Wie gehen Sie mit Stress um?
@Christygoe und alle anderen: Wie gehen Sie denn mit Stress um? Wann und wie lässt sich beruflicher Stress reduzieren, welche Rolle spielen Führungskräfte? Ich bin gespannt auf Ihre Hinweise!
Tina Groll, Redakteurin Karriere
@Tina Groll
Tja, wie gehe ich damit um - manchmal besser und wenn ich es schlechter gestalte, spüre ich es. Ich habe sehr früh nach der Geburt des ersten Kindes wieder voll im Beruf angefangen, mehrmals danach zur Verbesserung den Arbeitsplatz gewechselt und das alles mit Kindern und Kita ohne weitere Hilfen von Aussen. Als ich noch Auto fuhr, kamen irgendwann Hochdruck-Probleme in mein Leben, von denen ich nicht ahnte, dass mich etwas in der Richtung treffen könnte. Danach Schlafstörungen und noch einiges mehr, das einen schlechten Weg andeutete. Nach einigen Untersuchungen zeigte sich, dass es ein Stresshochdruck ist, der mit Bewegung massiv verringert werden kann.

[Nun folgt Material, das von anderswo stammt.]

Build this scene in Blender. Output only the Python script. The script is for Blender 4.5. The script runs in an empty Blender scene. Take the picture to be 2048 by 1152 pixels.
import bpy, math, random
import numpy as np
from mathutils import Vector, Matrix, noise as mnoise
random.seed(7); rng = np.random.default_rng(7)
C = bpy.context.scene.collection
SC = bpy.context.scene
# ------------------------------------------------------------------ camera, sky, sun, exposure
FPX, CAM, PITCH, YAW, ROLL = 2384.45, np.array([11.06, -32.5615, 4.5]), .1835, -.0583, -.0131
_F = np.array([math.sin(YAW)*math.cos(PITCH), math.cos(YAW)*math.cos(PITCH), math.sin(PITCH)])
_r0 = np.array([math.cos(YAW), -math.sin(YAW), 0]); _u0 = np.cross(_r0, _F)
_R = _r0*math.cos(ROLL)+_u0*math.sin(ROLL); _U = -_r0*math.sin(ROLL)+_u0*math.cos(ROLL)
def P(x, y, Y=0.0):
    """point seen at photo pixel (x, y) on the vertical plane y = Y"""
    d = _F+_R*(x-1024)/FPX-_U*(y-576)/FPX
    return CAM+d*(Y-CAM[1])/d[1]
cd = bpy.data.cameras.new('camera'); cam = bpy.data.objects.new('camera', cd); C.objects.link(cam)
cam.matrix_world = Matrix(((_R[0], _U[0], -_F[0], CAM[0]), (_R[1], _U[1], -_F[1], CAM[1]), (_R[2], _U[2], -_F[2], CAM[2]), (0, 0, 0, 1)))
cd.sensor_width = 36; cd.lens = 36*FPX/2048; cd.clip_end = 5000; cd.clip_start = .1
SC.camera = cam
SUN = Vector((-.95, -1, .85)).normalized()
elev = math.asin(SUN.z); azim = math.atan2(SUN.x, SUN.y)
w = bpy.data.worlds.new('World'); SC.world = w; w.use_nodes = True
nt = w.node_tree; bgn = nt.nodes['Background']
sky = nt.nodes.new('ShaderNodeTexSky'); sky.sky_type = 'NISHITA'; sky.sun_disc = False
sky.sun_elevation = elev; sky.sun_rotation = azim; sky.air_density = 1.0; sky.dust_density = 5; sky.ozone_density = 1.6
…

Und seitdem fahre ich innerhalb der Stadt alle Wege per Rad, gleichgültig wie das Wetter ist, habe eine Sammlung Regenmäntel zugelegt, weil ich modisch Regenkleidung meist hässlich fand und der Hochdruck ist weg. Nebenbei schwimme ich noch mit den Kindern zweimal pro Woche abends und wir laufen an den anderen Tagen jeweils mindestens eine halbe Stunde am Abend.
Damit habe ich alle gesundheitlichen Probleme vom Tisch und kann dem täglichen Stress recht gelassen entgegensehen.
Ausserdem habe ich gelernt, dass dreckige Fenster kein Grund zum Aufregen sind und genieße so oft es geht die Abende ganz ohne Fernsehen und statt dessen mit kleinen Kreativgeschichten, die ein Gegengewicht zum Beruf darstellen.
So geht es mir seit Jahren sehr gut.